To produce the colour, fragments of mummified material were ground into a fine powder and mixed with binding agents such as oil or resin. Because the bodies had been preserved with substances like myrrh and bitumen, the resulting pigment produced a warm, transparent brown with a slightly glossy quality when used in oil paint.
Artists often valued Mummy Brown for its rich glazing properties. When applied in thin layers, the pigment created subtle shadows and warm tonal passages that were particularly useful in portraiture and atmospheric effects. Some painters appreciated the softness of the colour compared to harsher earth pigments.
However, the pigment also had significant drawbacks. Paint made with Mummy Brown could sometimes be unstable because of the organic material within it. Over time, certain passages could fade or behave unpredictably compared to more mineral-based pigments.

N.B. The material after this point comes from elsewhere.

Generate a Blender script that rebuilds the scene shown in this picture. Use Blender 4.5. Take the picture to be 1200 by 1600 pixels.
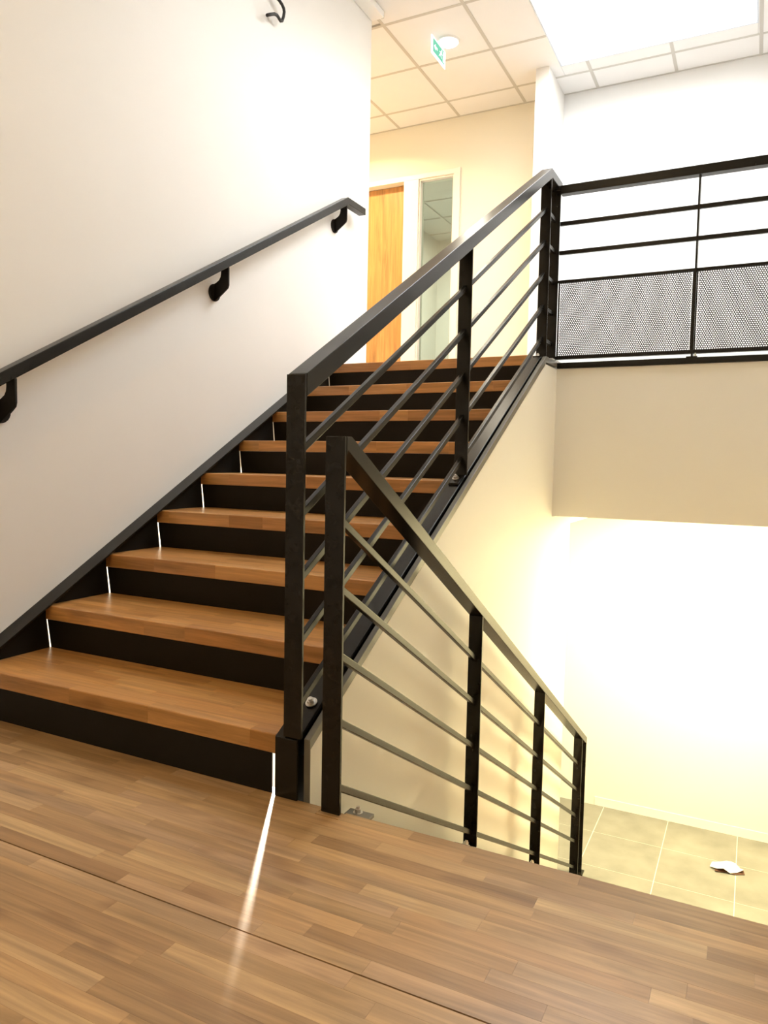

The practice eventually became controversial as awareness grew about the true origins of the material. By the late 19th and early 20th centuries, the use of real mummy remains in pigment production began to disappear. Supplies of actual mummified material also became scarce, and manufacturers increasingly replaced the pigment with mixtures designed to imitate the original colour.
One famous story illustrates the strange reputation of the pigment. When the painter Edward Burne-Jones learned that a tube of Mummy Brown in his studio contained ground human remains, he reportedly buried the paint tube in his garden as a small act of respect.
Today Mummy Brown survives mostly as a curious footnote in the history of artists’ materials. Modern versions of the colour are made using safer combinations of earth pigments rather than anything remotely resembling their original source. Yet the story of Mummy Brown remains one of the most unusual chapters in the long and sometimes surprising history of artist colours.